To fight for the freedom of nationhood, to defend us from invading hordes,

The general pointed with steely glare, delivered the rallying call,

We signed off our lives with a stroke of a pen, joined our pals in the line

We took the King’s shilling with pride.

From the towns and the cities we came, from the fields and the countryside, the mines and the factories

Volunteers on the square, labourers and unemployed, clerks and delivery boys

Skirling pipes charge the air, raising the cheering crowd, casting out any doubts

Victory will soon be assured, we know God’s on our side at the heart of the gathering

Farewell to our homes and our families,

Farewell to the lives we once knew

Farewell to our youth and our innocence

We marched off with the band to the promise of a brave new world.

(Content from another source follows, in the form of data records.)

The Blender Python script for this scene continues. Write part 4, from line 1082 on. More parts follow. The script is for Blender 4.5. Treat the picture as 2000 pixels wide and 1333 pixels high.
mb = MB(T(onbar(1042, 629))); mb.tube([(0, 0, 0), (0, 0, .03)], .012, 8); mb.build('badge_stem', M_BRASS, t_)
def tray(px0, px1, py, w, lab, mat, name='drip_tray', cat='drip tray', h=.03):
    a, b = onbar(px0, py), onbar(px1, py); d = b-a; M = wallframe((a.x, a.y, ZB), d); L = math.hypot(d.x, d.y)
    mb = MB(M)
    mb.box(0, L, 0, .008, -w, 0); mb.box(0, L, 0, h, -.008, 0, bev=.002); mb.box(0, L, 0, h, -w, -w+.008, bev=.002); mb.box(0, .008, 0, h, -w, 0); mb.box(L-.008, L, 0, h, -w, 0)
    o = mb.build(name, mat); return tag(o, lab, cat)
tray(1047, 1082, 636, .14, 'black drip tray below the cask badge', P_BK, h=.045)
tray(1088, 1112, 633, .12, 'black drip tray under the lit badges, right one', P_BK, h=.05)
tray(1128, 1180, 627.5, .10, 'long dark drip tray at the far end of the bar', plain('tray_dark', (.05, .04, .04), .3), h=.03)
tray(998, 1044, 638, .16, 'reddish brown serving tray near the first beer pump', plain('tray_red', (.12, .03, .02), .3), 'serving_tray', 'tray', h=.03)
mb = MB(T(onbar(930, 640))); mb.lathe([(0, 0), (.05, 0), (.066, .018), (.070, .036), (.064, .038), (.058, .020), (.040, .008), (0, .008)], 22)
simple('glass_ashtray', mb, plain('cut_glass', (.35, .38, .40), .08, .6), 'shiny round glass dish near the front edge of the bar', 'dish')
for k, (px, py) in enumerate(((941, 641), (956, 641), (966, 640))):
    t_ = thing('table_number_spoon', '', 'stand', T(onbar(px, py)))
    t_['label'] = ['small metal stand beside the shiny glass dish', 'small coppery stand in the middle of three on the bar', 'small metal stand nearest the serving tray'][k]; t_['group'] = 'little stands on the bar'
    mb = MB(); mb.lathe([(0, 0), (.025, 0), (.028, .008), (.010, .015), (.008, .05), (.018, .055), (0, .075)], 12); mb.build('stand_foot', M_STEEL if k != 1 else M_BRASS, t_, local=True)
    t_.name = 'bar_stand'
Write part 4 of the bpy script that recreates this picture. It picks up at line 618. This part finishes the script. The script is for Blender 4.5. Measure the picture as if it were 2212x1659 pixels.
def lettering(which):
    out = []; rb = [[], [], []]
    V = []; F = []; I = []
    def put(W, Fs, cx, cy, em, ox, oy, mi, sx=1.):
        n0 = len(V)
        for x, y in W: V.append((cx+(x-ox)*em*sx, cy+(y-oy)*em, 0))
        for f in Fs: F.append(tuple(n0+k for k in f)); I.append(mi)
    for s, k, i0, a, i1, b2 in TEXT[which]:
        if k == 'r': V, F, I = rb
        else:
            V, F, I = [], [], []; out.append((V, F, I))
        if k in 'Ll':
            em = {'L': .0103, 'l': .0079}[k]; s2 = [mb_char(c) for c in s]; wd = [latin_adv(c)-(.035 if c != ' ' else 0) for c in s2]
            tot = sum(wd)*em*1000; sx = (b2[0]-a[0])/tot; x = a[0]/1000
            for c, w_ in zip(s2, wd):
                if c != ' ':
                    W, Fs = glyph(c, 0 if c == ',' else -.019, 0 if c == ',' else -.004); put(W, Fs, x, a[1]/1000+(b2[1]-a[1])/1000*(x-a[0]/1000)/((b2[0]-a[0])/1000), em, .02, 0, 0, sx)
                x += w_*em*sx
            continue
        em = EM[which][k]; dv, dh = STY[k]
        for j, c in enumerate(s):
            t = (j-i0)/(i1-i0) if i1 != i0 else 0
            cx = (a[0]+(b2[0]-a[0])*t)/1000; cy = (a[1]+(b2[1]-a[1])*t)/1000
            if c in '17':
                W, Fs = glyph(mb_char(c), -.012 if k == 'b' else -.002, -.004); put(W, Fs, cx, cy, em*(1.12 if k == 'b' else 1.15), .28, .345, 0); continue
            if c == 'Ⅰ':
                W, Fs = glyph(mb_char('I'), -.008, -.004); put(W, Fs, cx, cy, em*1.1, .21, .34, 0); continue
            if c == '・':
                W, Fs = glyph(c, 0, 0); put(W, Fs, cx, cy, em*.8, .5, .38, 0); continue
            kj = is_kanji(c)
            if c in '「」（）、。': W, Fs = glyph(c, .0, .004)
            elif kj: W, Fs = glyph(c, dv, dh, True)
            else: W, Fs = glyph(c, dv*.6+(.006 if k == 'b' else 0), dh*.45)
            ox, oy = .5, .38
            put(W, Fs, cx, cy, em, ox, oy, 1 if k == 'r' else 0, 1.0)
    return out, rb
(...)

And I’ll write you a letter each passing day and I’ll cherish your every reply

I’ll tie them with ribbons and Flanders lace; hold them close to my heart in a sweet embrace

Tell the children that I shall return, laden with medals and dripping with garlands

We’ll sit by the banks of the Tyne and I’ll regale you with stories of honour and glory

We’ll make up for all the lost time, jig to the fiddles, and weave the White Willow

In the evening like ferns we’ll entwine, our bodies surrender we give to the gathering

I‘ll long for my home and my family,

I will long for the life I once knew

I’ll long for my youth and my innocence

I’ll long for a brave new world.


In the holds of the ships out of training camps, from the railheads to trudge open roads

Shouldered rifles on heavy souls, our fears will add to our load

Farewell to our homes and our families,

Farewell to the lives we once knew

Farewell to our youth and our innocence

We marched off with the band, pals in battalions, to the promise of a brave new world

Joining the gathering, pals in battalions, to fight for a brave new world

Pals in battalions, we took the kings shilling and paid for a brave new world


Copyright DDICK 2013

RFC officers at Karlsruhe POW camp 1918

RFC officers at Karlsruhe POW camp 1918

As a magical  “Fellini” postscript Simon Moston sent me this photo. Not only was there an RFC officer POW camp in Karslruhe (my paternal Granddad was RFC ground crew in Arras) but it turns out that the “Baden Wurttemburger” regiment who faced the 51st Highland division at Beaumont Hamel ( with whom my maternal grandfather fought serving with the 8th Royal Scots) also come from that area in Germany. As they have the only surviving full regimental records from that period (most of the other German regimental historical documents were destroyed during WW2) it may be possible to find out if way back in 1916 elements of my girlfriend Simone’s family actually served and fought against my grandfather William Paterson’s battalion! And there lies a wonderful twist of fate!